Aim: Using the listing below, copy exactly the lines from the one containing "Reconstruct this image" to the one containing "return tuple(((v/255)/12.92 if", both lines included, and no others.

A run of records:
++++++
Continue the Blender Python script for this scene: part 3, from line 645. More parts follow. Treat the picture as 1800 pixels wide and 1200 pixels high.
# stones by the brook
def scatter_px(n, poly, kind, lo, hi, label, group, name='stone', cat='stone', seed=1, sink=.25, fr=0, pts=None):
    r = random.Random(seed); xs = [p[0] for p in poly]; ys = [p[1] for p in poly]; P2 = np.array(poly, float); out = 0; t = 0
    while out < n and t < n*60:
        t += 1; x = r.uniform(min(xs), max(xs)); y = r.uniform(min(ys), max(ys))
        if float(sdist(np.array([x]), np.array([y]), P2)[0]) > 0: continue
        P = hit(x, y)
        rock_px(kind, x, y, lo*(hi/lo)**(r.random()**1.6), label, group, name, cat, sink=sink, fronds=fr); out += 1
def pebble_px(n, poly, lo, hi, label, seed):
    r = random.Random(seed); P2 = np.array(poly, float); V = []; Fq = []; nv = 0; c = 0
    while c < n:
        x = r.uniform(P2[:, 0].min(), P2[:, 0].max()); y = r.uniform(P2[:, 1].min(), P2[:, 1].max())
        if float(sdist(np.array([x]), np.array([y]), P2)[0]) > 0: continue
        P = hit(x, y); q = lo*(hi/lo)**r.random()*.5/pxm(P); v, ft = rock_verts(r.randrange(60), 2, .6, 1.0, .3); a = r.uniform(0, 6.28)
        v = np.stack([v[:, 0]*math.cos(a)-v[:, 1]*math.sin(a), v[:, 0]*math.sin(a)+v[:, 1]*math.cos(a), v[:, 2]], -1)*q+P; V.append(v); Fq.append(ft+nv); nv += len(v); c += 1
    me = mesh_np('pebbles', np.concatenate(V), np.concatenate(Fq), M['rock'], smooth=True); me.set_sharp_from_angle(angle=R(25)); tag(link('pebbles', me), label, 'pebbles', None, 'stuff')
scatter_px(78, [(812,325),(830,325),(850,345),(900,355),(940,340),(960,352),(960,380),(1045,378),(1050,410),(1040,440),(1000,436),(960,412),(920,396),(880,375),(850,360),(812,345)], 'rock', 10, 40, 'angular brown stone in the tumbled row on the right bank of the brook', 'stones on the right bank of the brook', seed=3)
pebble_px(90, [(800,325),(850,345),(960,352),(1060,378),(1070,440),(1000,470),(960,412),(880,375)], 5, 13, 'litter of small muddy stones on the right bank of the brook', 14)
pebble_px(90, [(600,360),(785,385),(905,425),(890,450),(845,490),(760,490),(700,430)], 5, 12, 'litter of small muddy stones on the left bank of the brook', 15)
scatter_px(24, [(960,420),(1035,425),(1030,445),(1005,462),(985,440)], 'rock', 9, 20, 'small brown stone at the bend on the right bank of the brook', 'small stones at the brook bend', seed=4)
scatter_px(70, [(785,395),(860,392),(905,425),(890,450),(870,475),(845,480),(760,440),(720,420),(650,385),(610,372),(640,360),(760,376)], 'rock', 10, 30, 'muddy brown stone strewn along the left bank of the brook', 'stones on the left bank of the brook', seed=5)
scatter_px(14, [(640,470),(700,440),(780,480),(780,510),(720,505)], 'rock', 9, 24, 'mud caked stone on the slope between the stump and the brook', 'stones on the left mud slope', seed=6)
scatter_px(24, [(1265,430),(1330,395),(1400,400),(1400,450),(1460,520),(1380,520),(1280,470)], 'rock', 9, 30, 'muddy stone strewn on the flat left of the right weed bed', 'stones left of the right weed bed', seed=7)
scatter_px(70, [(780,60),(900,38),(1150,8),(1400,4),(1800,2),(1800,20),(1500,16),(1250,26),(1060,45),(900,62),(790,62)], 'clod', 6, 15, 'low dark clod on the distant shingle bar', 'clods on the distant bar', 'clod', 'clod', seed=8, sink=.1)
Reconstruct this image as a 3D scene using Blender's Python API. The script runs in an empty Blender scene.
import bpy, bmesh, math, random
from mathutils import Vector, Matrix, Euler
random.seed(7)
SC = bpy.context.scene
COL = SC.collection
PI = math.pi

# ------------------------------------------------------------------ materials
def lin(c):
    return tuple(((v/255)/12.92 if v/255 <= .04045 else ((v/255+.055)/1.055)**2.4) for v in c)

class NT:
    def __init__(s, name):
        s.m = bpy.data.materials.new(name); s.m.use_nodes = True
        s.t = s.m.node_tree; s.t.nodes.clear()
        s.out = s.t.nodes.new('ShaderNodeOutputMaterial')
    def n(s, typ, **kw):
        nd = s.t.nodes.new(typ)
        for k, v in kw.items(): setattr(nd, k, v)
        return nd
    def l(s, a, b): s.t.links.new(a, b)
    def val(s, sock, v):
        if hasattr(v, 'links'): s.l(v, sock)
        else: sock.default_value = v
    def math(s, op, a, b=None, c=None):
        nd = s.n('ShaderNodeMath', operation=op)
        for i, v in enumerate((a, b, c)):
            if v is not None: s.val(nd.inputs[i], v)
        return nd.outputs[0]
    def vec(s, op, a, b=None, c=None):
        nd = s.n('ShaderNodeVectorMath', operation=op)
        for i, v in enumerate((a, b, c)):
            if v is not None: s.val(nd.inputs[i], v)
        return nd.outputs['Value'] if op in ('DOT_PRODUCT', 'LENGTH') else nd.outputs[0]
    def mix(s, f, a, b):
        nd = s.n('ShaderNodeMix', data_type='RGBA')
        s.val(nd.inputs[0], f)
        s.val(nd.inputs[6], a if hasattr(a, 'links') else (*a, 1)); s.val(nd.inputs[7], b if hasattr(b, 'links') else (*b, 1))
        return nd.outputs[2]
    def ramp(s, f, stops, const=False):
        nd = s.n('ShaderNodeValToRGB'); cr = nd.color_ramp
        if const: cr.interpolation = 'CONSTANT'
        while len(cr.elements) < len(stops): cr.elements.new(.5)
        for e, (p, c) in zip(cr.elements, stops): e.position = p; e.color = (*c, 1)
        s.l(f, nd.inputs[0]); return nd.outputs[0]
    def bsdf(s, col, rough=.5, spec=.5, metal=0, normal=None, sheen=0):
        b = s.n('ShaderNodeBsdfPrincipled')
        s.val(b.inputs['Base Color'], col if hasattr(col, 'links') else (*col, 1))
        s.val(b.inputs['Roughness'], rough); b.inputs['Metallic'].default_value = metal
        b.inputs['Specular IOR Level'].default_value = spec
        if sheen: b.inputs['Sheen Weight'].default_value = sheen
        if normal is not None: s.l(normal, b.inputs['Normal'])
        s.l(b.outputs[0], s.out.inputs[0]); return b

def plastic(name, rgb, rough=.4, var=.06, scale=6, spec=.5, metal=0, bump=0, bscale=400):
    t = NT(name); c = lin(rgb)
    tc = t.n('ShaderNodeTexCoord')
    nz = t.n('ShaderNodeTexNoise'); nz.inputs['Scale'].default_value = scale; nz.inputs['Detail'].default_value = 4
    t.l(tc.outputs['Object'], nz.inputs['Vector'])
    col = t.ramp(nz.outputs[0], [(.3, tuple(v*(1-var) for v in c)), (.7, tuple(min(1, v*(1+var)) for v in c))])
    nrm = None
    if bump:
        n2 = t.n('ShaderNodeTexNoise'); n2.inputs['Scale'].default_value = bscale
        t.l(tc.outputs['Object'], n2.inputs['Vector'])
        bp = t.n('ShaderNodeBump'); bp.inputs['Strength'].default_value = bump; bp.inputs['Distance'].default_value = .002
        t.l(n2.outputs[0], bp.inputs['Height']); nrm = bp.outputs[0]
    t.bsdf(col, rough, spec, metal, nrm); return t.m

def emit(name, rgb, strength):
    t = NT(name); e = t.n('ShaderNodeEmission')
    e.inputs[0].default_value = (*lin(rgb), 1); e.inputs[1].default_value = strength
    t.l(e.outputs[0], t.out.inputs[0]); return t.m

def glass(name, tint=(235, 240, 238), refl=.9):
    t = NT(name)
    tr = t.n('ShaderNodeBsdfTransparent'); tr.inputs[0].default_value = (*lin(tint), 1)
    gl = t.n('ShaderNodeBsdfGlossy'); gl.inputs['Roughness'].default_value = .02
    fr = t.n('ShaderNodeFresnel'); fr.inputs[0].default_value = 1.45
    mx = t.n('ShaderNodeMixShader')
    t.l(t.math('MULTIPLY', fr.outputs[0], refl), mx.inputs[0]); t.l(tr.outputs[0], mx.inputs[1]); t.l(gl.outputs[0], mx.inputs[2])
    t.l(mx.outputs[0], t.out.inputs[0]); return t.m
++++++
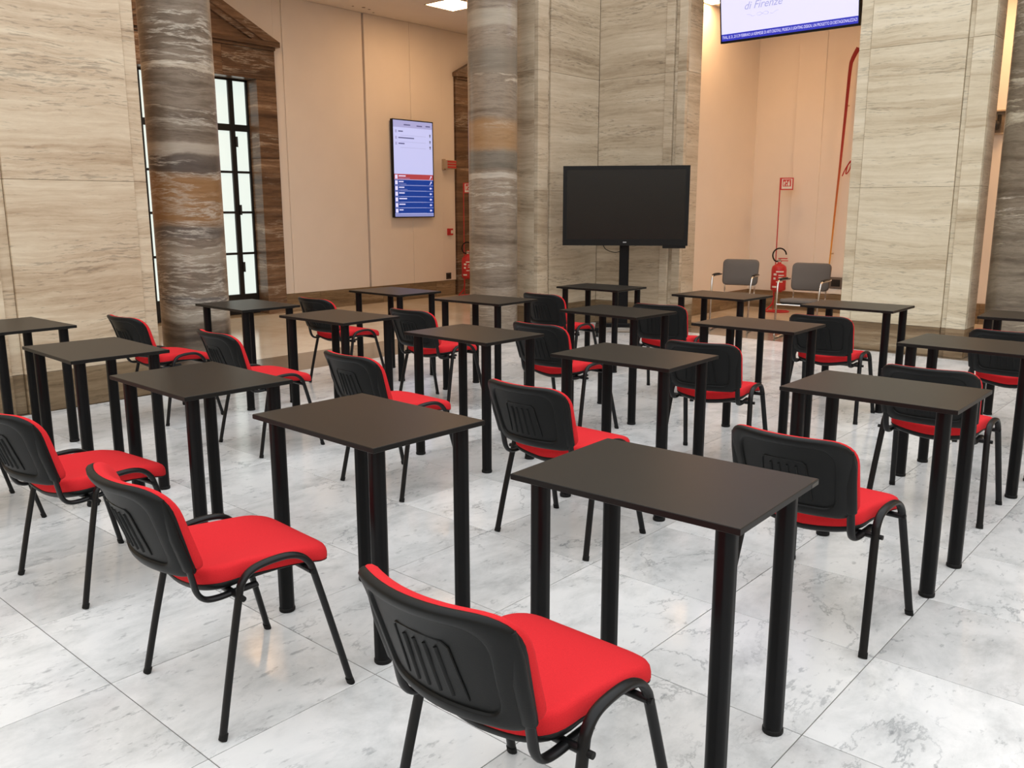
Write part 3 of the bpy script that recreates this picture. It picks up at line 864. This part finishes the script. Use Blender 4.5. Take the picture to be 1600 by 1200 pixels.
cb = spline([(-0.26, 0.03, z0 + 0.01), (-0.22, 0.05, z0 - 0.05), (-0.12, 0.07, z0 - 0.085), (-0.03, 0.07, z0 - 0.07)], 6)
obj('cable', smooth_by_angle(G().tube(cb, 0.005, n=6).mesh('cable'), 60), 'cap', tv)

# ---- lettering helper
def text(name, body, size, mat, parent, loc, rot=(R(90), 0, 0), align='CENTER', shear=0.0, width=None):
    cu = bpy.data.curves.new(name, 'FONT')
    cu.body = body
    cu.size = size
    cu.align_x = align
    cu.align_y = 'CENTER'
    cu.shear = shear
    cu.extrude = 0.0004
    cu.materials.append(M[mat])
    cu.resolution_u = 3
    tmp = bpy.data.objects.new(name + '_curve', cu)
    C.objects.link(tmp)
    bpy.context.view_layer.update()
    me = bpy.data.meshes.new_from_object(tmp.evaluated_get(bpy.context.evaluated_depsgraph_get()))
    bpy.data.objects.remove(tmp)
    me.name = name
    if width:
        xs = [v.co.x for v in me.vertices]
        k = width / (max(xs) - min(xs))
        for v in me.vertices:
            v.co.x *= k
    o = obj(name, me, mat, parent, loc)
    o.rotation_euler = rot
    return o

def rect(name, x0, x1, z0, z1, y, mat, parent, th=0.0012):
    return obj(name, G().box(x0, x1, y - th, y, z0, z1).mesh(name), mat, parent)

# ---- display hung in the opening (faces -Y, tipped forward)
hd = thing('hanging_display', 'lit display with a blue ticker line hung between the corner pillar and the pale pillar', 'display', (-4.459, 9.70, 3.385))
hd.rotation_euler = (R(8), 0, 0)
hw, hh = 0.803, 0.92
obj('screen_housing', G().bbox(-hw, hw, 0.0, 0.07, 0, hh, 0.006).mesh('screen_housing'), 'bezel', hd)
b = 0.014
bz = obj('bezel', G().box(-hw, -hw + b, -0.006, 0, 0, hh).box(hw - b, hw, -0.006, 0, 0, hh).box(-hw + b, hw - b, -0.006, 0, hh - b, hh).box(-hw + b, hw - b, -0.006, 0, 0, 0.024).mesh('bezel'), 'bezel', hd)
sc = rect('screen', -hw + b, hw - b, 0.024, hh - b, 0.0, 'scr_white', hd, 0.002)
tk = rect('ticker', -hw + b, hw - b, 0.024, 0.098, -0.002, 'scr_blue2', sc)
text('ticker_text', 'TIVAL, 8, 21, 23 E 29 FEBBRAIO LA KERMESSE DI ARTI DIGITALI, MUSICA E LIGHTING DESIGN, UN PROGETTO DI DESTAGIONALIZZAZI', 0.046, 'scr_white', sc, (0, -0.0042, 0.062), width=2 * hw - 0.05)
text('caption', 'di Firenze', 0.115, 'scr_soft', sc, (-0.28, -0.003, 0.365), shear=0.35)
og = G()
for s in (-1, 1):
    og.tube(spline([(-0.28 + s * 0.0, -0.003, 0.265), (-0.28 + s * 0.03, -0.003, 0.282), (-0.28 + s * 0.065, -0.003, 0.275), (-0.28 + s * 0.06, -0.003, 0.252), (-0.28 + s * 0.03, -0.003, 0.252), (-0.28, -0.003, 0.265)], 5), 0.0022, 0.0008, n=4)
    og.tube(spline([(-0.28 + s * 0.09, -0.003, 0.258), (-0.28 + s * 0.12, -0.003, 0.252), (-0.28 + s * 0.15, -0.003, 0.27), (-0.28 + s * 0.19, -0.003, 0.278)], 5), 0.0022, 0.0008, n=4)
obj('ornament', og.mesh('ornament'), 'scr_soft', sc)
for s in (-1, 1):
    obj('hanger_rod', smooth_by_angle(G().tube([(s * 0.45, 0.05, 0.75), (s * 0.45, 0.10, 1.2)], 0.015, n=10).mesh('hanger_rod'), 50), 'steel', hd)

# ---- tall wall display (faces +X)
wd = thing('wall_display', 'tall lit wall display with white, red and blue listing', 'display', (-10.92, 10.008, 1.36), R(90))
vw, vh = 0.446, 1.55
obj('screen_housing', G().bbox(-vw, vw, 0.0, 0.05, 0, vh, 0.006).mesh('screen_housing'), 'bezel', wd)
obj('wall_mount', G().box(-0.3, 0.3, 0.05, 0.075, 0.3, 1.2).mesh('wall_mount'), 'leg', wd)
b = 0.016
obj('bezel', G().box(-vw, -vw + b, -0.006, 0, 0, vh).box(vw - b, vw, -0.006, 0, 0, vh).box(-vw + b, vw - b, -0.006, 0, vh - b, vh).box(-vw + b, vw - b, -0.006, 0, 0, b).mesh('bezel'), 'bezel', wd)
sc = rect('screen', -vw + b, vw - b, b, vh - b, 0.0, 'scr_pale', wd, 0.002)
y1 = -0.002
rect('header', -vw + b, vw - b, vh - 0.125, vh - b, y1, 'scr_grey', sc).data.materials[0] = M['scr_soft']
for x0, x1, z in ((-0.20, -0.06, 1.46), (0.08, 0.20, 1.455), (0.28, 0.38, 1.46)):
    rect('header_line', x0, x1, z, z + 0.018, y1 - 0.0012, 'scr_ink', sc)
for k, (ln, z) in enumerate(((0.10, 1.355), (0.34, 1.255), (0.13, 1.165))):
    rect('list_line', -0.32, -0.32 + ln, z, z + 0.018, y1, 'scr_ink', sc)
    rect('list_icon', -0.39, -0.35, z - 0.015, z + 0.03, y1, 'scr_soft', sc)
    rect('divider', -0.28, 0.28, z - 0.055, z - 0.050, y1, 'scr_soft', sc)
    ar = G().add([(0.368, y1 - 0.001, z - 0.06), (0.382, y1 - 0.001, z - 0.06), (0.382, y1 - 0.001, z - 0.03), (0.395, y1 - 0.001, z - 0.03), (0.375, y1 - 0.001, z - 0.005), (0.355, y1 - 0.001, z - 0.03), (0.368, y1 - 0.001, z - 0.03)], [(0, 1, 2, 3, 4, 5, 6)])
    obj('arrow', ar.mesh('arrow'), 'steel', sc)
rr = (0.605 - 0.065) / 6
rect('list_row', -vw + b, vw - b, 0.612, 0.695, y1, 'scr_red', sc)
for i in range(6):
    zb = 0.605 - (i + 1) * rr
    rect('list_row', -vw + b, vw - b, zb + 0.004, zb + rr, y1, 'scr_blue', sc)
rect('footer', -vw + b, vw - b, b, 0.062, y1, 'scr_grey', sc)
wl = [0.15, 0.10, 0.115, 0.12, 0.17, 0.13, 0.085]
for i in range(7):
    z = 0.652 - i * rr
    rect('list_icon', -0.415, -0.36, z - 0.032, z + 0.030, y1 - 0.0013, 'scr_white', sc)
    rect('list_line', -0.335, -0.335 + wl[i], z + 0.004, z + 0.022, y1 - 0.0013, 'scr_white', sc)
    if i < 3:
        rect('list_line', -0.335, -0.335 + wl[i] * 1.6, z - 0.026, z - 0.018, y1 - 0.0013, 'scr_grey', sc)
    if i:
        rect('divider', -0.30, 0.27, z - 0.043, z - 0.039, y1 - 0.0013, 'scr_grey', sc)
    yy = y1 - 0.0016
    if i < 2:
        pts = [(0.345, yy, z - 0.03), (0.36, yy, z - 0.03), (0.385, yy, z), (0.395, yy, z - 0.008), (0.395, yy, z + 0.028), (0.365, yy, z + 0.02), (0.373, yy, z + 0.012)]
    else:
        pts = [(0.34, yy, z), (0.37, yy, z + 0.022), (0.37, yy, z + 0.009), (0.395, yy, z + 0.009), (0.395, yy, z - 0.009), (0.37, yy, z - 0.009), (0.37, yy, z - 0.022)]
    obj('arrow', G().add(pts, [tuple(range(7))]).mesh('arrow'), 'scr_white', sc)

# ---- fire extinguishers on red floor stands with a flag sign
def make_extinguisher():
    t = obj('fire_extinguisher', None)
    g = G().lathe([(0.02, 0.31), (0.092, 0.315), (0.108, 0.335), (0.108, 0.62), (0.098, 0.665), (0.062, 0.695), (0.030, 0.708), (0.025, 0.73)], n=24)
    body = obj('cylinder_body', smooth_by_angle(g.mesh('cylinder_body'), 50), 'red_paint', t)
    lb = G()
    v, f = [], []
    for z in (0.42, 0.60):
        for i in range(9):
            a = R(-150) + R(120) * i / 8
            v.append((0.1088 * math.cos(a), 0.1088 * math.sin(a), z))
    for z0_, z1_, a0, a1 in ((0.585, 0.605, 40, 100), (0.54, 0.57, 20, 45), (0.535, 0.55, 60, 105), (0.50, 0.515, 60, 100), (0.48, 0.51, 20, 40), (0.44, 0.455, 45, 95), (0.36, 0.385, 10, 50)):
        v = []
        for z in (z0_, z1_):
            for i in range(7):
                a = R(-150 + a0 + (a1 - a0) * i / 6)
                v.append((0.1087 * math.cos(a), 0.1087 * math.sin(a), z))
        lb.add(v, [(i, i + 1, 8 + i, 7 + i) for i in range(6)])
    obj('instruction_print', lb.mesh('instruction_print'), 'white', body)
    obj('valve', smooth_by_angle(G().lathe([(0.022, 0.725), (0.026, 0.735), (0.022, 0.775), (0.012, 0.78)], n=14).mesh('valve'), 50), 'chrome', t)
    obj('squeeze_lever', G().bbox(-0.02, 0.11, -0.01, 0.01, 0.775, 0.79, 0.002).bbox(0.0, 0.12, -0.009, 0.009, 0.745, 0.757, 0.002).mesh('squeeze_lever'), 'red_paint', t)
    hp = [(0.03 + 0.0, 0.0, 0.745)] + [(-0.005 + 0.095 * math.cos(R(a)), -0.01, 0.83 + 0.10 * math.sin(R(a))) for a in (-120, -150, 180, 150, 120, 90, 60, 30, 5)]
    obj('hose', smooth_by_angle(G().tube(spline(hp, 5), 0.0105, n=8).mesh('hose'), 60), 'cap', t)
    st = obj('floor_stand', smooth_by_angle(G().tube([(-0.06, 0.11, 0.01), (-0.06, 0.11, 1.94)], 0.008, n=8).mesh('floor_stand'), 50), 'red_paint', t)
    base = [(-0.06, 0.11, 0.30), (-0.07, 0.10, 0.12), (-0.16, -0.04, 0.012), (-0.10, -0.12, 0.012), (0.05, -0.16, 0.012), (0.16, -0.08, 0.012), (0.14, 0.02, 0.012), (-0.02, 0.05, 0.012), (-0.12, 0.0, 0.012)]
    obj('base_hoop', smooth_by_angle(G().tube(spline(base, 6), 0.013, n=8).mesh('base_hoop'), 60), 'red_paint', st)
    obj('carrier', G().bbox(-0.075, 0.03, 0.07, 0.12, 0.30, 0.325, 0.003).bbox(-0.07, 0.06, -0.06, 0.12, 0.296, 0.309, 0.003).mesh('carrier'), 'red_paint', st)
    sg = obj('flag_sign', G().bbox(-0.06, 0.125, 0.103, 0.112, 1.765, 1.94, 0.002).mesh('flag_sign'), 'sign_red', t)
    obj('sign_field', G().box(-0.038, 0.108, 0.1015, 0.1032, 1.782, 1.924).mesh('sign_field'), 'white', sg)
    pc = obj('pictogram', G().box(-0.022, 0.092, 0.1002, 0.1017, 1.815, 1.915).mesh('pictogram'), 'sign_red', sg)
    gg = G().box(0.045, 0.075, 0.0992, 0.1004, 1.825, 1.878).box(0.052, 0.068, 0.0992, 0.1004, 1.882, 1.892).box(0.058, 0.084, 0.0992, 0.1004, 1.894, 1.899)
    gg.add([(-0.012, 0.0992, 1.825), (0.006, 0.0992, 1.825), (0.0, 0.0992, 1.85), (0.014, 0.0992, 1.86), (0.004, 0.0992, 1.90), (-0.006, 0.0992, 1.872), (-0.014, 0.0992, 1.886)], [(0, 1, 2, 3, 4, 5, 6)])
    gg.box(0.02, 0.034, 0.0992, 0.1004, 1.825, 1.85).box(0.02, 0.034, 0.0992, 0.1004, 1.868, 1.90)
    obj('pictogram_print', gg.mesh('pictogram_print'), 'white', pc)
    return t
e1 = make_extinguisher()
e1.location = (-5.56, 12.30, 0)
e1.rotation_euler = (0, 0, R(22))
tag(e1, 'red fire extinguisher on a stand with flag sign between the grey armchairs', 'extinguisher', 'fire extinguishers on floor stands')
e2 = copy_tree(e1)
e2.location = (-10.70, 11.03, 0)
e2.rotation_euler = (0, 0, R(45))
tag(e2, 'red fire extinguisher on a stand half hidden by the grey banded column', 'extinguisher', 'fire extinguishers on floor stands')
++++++
Answer to this task:
Reconstruct this image as a 3D scene using Blender's Python API. The script runs in an empty Blender scene.
import bpy, bmesh, math, random
from mathutils import Vector, Matrix, Euler
random.seed(7)
SC = bpy.context.scene
COL = SC.collection
PI = math.pi

# ------------------------------------------------------------------ materials
def lin(c):
    return tuple(((v/255)/12.92 if v/255 <= .04045 else ((v/255+.055)/1.055)**2.4) for v in c)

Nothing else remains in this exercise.